A Most Violent Year is set in the bleak winter of 1981, in a virtually unrecognizable New York City: subways smeared in grime and graffiti, garbage spilling off the curbs, crime in the air. You almost expect to see the hunched, paranoid throng of pedestrians sidestepping chalk outlines of homicide victims as they move en masse down the avenue.

It's the perfect setting for a guy in the glamorous business of supplying heating oil to houses, apartments, and commercial buildings. That guy is Abel Morales (Oscar Isaac), born in Colombia, moved to America and determined to make a life for himself, his beautiful wife, Anna (Jessica Chastain), and their two girls.

If only the competition would stop jacking his rigs at gunpoint, if only the District Attorney's Office weren't bearing down, demanding to see the company books. And if only Anna wouldn't glare at him like he wasn't man enough to stand up to these mugs, to the law. Her father used to own the company, and he ran things differently - if not altogether legally. Maybe Abel should start thinking that way, too.

Written and directed by J.C. Chandor (Margin Call, All Is Lost) with a nod to the vintage crime dramas of Sidney Lumet, A Most Violent Year is, in many ways, an old-fashioned story of entrepreunership and pursuit of the American Dream. Abel puts it all on the line, borrowing money to buy a storage facility, money he should make back from the new clients he plans to attract. If only . . . but yeah, there's those heating oil companies with mob ties, and an assistant D.A. (David Oyelowo)  breathing down his neck.

Gritty, suspenseful and almost poetic in its depiction of an unforgiving town, A Most Violent Year is just shy of being great. But one pivotal character - Julian (Elyes Gabel), a driver for Abel's company - proves problematic, even if his ultimate scene provides a coda of tragedy and triumph.

Isaac, whose performance in a different New York story - the early folk-music era Inside Llewyn Davis - was full of introspection and rage, evokes a young, tamped-down Al Pacino. Abel's resolve not to succumb to pressure, not pick up a weapon - is admirable. And it's nearly his downfall.
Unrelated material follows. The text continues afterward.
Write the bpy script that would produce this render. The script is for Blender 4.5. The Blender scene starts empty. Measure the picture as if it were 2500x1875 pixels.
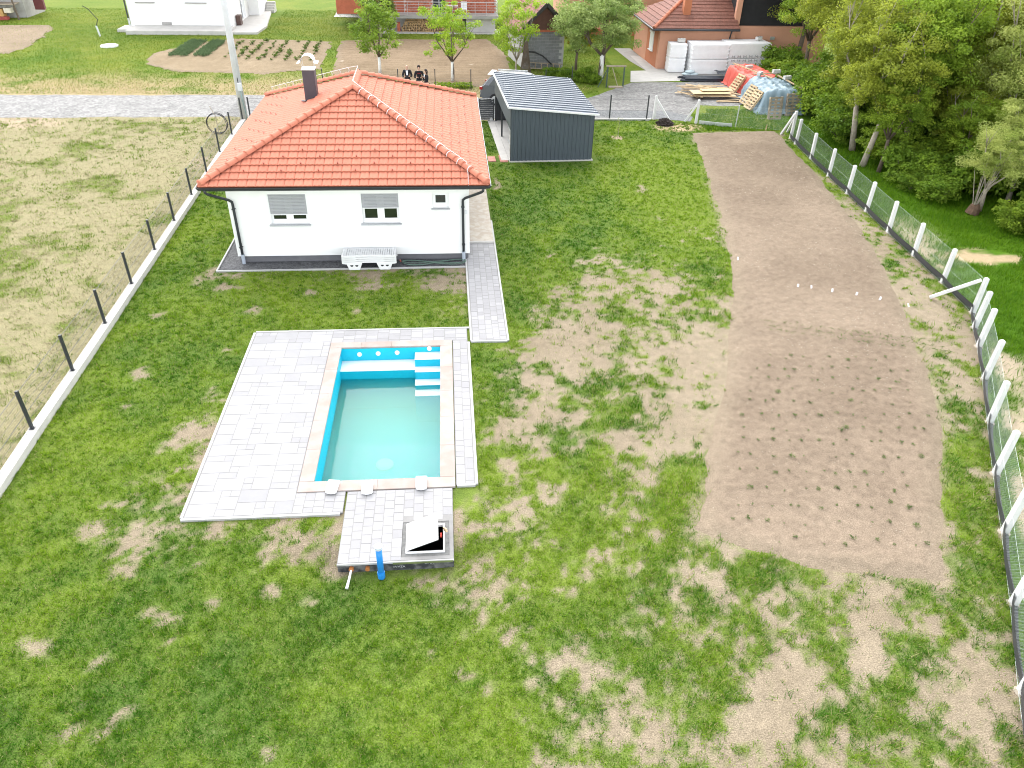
import bpy, bmesh, math, random
import numpy as np
from mathutils import Vector, Matrix

# ---------------------------------------------------------------- camera, sky, sun, exposure
scene = bpy.context.scene
COL = scene.collection
PI = math.pi
R = math.radians
random.seed(7)
RNG = np.random.default_rng(11)

CAM_H = 11.6
def camera_axes(pitch, roll, yaw):
    cy, sy, cp, sp = math.cos(yaw), math.sin(yaw), math.cos(pitch), math.sin(pitch)
    fwd = Vector((sy*cp, cy*cp, -sp)); right = Vector((cy, -sy, 0)); up = right.cross(fwd)
    cr, sr = math.cos(roll), math.sin(roll)
    return cr*right + sr*up, -sr*right + cr*up, fwd
_r, _u, _f = camera_axes(R(34.586), R(1.425), R(5.273))
cam_data = bpy.data.cameras.new('camera')
cam_data.sensor_width = 36.0
cam_data.lens = 36.0*1830.26/2500.0
cam_data.clip_start = 0.1
cam_data.clip_end = 3000.0
cam = bpy.data.objects.new('camera', cam_data); COL.objects.link(cam)
cam.matrix_world = Matrix(((_r.x, _u.x, -_f.x, 0), (_r.y, _u.y, -_f.y, 0), (_r.z, _u.z, -_f.z, CAM_H), (0, 0, 0, 1)))
scene.camera = cam

SUN_EL, SUN_AZ = R(42), R(-7)              # azimuth clockwise from +Y: veiled sun high beyond the house (its glow lies on the pool)
world = bpy.data.worlds.new('World'); scene.world = world; world.use_nodes = True
wn = world.node_tree.nodes; wl = world.node_tree.links
sky = wn.new('ShaderNodeTexSky'); sky.sky_type = 'NISHITA'; sky.sun_disc = False
sky.sun_elevation = SUN_EL; sky.sun_rotation = SUN_AZ
sky.air_density = 1.0; sky.dust_density = 1.0; sky.ozone_density = 1.0; sky.altitude = 200
bw = wn.new('ShaderNodeRGBToBW'); wl.new(sky.outputs[0], bw.inputs[0])            # thin overcast: cloud veil greys the blue
veil = wn.new('ShaderNodeMix'); veil.data_type = 'RGBA'; veil.inputs[0].default_value = .86
wl.new(sky.outputs[0], veil.inputs[6]); wl.new(bw.outputs[0], veil.inputs[7]); wl.new(veil.outputs[2], wn['Background'].inputs[0]); wn['Background'].inputs[1].default_value = 0.15
sun_data = bpy.data.lights.new('sun', 'SUN'); sun_data.energy = .75; sun_data.angle = R(120); sun_data.color = (1.0, 0.95, 0.87)
sun = bpy.data.objects.new('sun', sun_data); COL.objects.link(sun)
sdir = Vector((math.sin(SUN_AZ)*math.cos(SUN_EL), math.cos(SUN_AZ)*math.cos(SUN_EL), math.sin(SUN_EL)))
sun.rotation_euler = sdir.to_track_quat('Z', 'Y').to_euler(); sun.location = (-6, 60, 60)
vs = scene.view_settings
scene.display_settings.display_device = 'sRGB'
vs.view_transform = 'Standard'; vs.look = 'None'; vs.gamma = 1.0; vs.use_curve_mapping = False
vs.exposure = 2.62
scene.cycles.use_denoising = True; scene.cycles.filter_width = 1.05; scene.cycles.max_bounces = 6; scene.cycles.diffuse_bounces = 3; scene.cycles.glossy_bounces = 3
scene.cycles.transparent_max_bounces = 12; scene.cycles.volume_bounces = 5

# ---------------------------------------------------------------- helpers
class MB:
    """collects boxes, tubes, prisms ... and links them as ONE mesh object"""
    def __init__(s): s.v = []; s.f = []
    def add(s, vs_, fs): 
        n = len(s.v); s.v.extend([tuple(p) for p in vs_]); s.f.extend([tuple(i+n for i in q) for q in fs]); return s
    def box(s, x0, x1, y0, y1, z0, z1):
        return s.add([(x0,y0,z0),(x1,y0,z0),(x1,y1,z0),(x0,y1,z0),(x0,y0,z1),(x1,y0,z1),(x1,y1,z1),(x0,y1,z1)],
            [(0,3,2,1),(4,5,6,7),(0,1,5,4),(1,2,6,5),(2,3,7,6),(3,0,4,7)])
    def obox(s, c, size, m=None):
        m = m or Matrix.Identity(3); a, b, d = [k/2 for k in size]; c = Vector(c)
        P = [c + m @ Vector((sx*a, sy*b, sz*d)) for sz in (-1,1) for sx, sy in ((-1,-1),(1,-1),(1,1),(-1,1))]
        return s.add(P, [(0,3,2,1),(4,5,6,7),(0,1,5,4),(1,2,6,5),(2,3,7,6),(3,0,4,7)])
    def beam(s, p0, p1, w, h, up=(0,0,1)):
        p0, p1 = Vector(p0), Vector(p1); d = (p1-p0); L = d.length; d.normalize()
        u = Vector(up); sd = d.cross(u)
        if sd.length < 1e-4: sd = d.cross(Vector((0,1,0)))
        sd.normalize(); u = sd.cross(d)
        return s.obox((p0+p1)/2, (L, w, h), Matrix((d, sd, u)).transposed())
    def prism(s, poly, z0, z1):
        n = len(poly)
        return s.add([(x,y,z0) for x,y in poly]+[(x,y,z1) for x,y in poly],
            [tuple(range(n-1,-1,-1)), tuple(range(n,2*n))]+[(i,(i+1)%n,n+(i+1)%n,n+i) for i in range(n)])
    def tube(s, pts, r, n=8, caps=True):
        pts = [Vector(p) for p in pts]; rs = r if isinstance(r, (list, tuple)) else [r]*len(pts)
        base = len(s.v); t0 = (pts[1]-pts[0]).normalized()
        a = t0.cross(Vector((0,0,1)));  a = a if a.length > .05 else t0.cross(Vector((1,0,0))); a.normalize()
        for i, p in enumerate(pts):
            t = (pts[min(i+1,len(pts)-1)]-pts[max(i-1,0)]).normalized()
            a = (a - t*a.dot(t)).normalized(); b = t.cross(a)
            for k in range(n):
                q = 2*PI*k/n; s.v.append(tuple(p + (a*math.cos(q)+b*math.sin(q))*rs[i]))
        for i in range(len(pts)-1):
            for k in range(n):
                A = base+i*n+k; B = base+i*n+(k+1)%n; s.f.append((A, B, B+n, A+n))
        if caps:
            s.f.append(tuple(base+k for k in range(n-1,-1,-1))); e = base+(len(pts)-1)*n; s.f.append(tuple(e+k for k in range(n)))
        return s
    def wire(s, p0, p1, r):
        return s.tube([p0, p1], r, 3, False)
    def lathe(s, prof, c, n=16):
        base = len(s.v)
        for rr, z in prof:
            for k in range(n):
                q = 2*PI*k/n; s.v.append((c[0]+rr*math.cos(q), c[1]+rr*math.sin(q), c[2]+z))
        for i in range(len(prof)-1):
            for k in range(n):
                A = base+i*n+k; B = base+i*n+(k+1)%n; s.f.append((A, B, B+n, A+n))
        s.f.append(tuple(base+k for k in range(n-1,-1,-1))); e = base+(len(prof)-1)*n; s.f.append(tuple(e+k for k in range(n)))
        return s
    def build(s, name, m, parent=None, smooth=False, bevel=0, kind=None, loc=None, subsurf=0):
        me = bpy.data.meshes.new(name); me.from_pydata(s.v, [], s.f); me.update()
        return link(name, me, m, parent, smooth, bevel, kind, loc, subsurf)

def link(name, me, m, parent=None, smooth=False, bevel=0, kind=None, loc=None, subsurf=0):
    if m is not None and not me.materials: me.materials.append(m)
    o = bpy.data.objects.new(name, me); COL.objects.link(o)
    if parent is not None: o.parent = parent
    if loc is not None: o.location = loc
    if smooth: me.shade_smooth()
    if bevel:
        b = o.modifiers.new('bevel', 'BEVEL'); b.width = bevel; b.segments = 2; b.limit_method = 'ANGLE'
    if subsurf:
        q = o.modifiers.new('subsurf', 'SUBSURF'); q.levels = subsurf; q.render_levels = subsurf
    if kind: o['kind'] = kind
    return o
def thing(name, label, cat, loc=(0,0,0), rz=0, group=None):
    o = bpy.data.objects.new(name, None); COL.objects.link(o)
    o.location = loc; o.rotation_euler = (0,0,rz); o.empty_display_size = .2
    return tag(o, label, cat, group)
def tag(o, label, cat, group=None):
    o['label'] = label; o['category'] = cat
    if group: o['group'] = group
    return o
def dup(root, loc, rz=0, label=None, sc=None):
    r = root.copy(); COL.objects.link(r); r.location = loc; r.rotation_euler = (0,0,rz)
    if sc: r.scale = sc
    if label: r['label'] = label
    for ch in list(root.children):
        c = ch.copy(); COL.objects.link(c); c.parent = r
        for g in list(ch.children):
            d = g.copy(); COL.objects.link(d); d.parent = c
    return r
def piece(name, me, parent, mw):
    o = bpy.data.objects.new(name, me); COL.objects.link(o); o.parent = parent; o.matrix_local = mw
    return o

def np_mesh(name, verts, faces, k, attrs=None):
    """mesh from numpy arrays, every face with k corners"""
    me = bpy.data.meshes.new(name); nv, nf = len(verts), len(faces)
    me.vertices.add(nv); me.vertices.foreach_set('co', np.ascontiguousarray(verts, np.float32).ravel())
    me.loops.add(nf*k); me.loops.foreach_set('vertex_index', np.ascontiguousarray(faces, np.int32).ravel())
    me.polygons.add(nf); me.polygons.foreach_set('loop_start', np.arange(0, nf*k, k, dtype=np.int32))
    for an, (typ, arr) in (attrs or {}).items():
        at = me.attributes.new(an, typ, 'POINT')
        at.data.foreach_set('color' if typ == 'FLOAT_COLOR' else 'value', np.ascontiguousarray(arr, np.float32).ravel())
    me.update(); me.validate()
    return me

# ---- value noise in numpy (for soil, cover, colours)
def _hash(ix, iy, seed):
    h = (ix.astype(np.int64)*374761393 + iy.astype(np.int64)*668265263 + seed*974711) & 0xFFFFFFFF
    h = ((h ^ (h >> 13))*1274126177) & 0xFFFFFFFF
    return ((h ^ (h >> 16)) & 0xFFFFFF)/float(0xFFFFFF)
def vnoise(x, y, scale, seed=0):
    x = np.asarray(x, float)/scale; y = np.asarray(y, float)/scale
    ix = np.floor(x).astype(np.int64); iy = np.floor(y).astype(np.int64); fx = x-ix; fy = y-iy
    fx = fx*fx*(3-2*fx); fy = fy*fy*(3-2*fy)
    a = _hash(ix,iy,seed); b = _hash(ix+1,iy,seed); c = _hash(ix,iy+1,seed); d = _hash(ix+1,iy+1,seed)
    return (a*(1-fx)+b*fx)*(1-fy)+(c*(1-fx)+d*fx)*fy
def fbm(x, y, scale, seed=0, octv=4):
    t = 0; a = .5; n = 0
    for i in range(octv):
        ca, sa = math.cos(.6*i), math.sin(.6*i)
        t = t + a*vnoise(x*ca-y*sa, x*sa+y*ca, scale/2**i, seed+i*17); n += a; a *= .55
    return t/n
def sstep(a, b, x):
    t = np.clip((x-a)/(b-a), 0, 1); return t*t*(3-2*t)
def in_poly(x, y, poly):
    x = np.asarray(x, float); y = np.asarray(y, float); ins = np.zeros(x.shape, bool); n = len(poly)
    for i in range(n):
        x0, y0 = poly[i]; x1, y1 = poly[(i+1) % n]
        if y0 == y1: continue
        c = ((y0 > y) != (y1 > y)) & (x < (x1-x0)*(y-y0)/(y1-y0)+x0); ins ^= c
    return ins
def poly_dist(x, y, poly):
    """signed distance, positive inside"""
    x = np.asarray(x, float); y = np.asarray(y, float); d = np.full(x.shape, 1e9); n = len(poly)
    for i in range(n):
        x0, y0 = poly[i]; x1, y1 = poly[(i+1) % n]; dx, dy = x1-x0, y1-y0
        t = np.clip(((x-x0)*dx+(y-y0)*dy)/(dx*dx+dy*dy+1e-9), 0, 1)
        d = np.minimum(d, np.hypot(x-x0-t*dx, y-y0-t*dy))
    return np.where(in_poly(x, y, poly), d, -d)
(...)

Chastain's character is tough-minded, loyal, but there's a look that suggests she could waiver and leave Abel. The supporting cast, which includes Alessandro Nivola as a friendly competitor and Albert Brooks as Abel's attorney, is uniformly good. There is a pulse-pounding chase sequence. And Marvin Gaye's "Inner City Blues (Make Me Wanna Holler)" is on the sound track.

But perhaps because it is a period piece - boxy cars, 1980s hair, and a general gloom in the air - A Most Violent Year has a tinge of romanticism about it. These were bad times, sure, and bad stuff happened, but, hey, it was kind of quaint, too. Those were the days.